National Register Listing

Highland Park Shopping Village

a.k.a. Highland Park Village

Jct. of Preston Rd. and Mockingbird Ln., Highpark, TX

Highland Park Shopping Village, Highland Park, Dallas County, Texas, is a complex of seven detached commercial units focused on a central pedestrian and automobile parking plaza. In plan, the Village is noted for its enclosed parking areas within architecturally cohesive commercial blocks. The complex represents a pivotal point in the evolution of the shopping center as a distinctive building type in twentieth-century architecture in the United States. The Village is a hybrid of the community and regional shopping centers as defined by the real estate industry. As such, it houses today, as it did historically, a combination of grocery, drug, and related retail/service businesses typical of a community shopping center as well as department stores, restaurants, and a theater more typical of a regional shopping center. This unusual combination located in a high-income community made the center an important proving ground for many of the first suburban department and chain stores in Dallas including Hunt Grocery Company (1931), Skillern & Sons drug store (1932), Volk Brothers (1935), and Sanger Brothers (1950). Thus, the complex provides an excellent representation of the role of the shopping center in facilitating the decentralization of the downtown commercial core of cities across the United States. In this particular case, the Highland Park Shopping Village contributed to the decentralization of downtown Dallas and the northern expansion of commercial and residential development that continued into the late twentieth century in Dallas. Highland Park Shopping Village was listed on the National Register of Historic Places in 1997 in the area of Commerce at the local level of significance and in the areas of Architecture and Community Planning and Development at the national level of significance.
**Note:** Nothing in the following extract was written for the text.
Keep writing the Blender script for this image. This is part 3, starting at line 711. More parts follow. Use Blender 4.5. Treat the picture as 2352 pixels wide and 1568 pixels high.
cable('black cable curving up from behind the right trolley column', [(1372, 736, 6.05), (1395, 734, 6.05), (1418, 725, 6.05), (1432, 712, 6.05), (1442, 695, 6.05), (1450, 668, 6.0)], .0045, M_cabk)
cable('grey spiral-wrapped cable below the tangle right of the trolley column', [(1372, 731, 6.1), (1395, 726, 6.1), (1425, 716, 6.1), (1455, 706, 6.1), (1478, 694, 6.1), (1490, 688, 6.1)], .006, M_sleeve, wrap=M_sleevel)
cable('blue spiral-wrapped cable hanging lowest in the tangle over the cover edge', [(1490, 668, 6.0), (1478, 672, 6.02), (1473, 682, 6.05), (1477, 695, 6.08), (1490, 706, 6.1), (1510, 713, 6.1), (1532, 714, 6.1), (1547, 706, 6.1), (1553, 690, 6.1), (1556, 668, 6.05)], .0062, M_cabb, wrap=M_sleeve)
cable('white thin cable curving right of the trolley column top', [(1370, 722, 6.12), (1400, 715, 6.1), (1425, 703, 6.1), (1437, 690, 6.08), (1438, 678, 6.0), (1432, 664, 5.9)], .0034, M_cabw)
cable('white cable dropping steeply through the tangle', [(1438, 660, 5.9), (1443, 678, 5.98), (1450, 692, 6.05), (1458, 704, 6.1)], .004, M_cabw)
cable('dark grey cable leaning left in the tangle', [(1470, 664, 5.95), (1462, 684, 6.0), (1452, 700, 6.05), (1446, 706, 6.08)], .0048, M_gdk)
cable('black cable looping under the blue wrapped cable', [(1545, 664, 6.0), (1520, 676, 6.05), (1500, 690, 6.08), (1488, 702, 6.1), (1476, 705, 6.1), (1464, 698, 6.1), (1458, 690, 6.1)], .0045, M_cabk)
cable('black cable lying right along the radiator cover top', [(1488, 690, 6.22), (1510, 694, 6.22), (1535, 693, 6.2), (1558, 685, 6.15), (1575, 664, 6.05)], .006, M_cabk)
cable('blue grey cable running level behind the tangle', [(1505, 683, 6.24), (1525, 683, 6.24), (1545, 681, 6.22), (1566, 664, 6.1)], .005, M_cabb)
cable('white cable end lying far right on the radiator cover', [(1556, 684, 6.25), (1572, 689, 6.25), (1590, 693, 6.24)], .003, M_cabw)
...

Highland Park Shopping Village is the result of several urban developments occurring over the course of the twentieth century in Dallas as it did in most major urban areas of the United States. First, the city's development pattern in the late nineteenth and early twentieth centuries centralized most retail, banking, and commercial services in a central business district, then gradually dispersed these functions as economic trends changed. Second, national shifts in transportation and residential land use patterns created a demand for different commercial centers that are embodied in the complex. Finally, the Village reflects the establishment and promotion by real estate developers and architects during the twentieth century of the shopping center as a new building type.

Local significance of the building:
Commerce; Architecture; Community Planning And Development

Listed in National Register of Historic Places in 1997.

The National Register of Historic Places is the official list of the Nation’s historic places worthy of preservation. Authorized by the National Historic Preservation Act of 1966, the National Park Service’s National Register of Historic Places is part of a national program to coordinate and support public and private efforts to identify, evaluate, and protect America’s historic and archeological resources.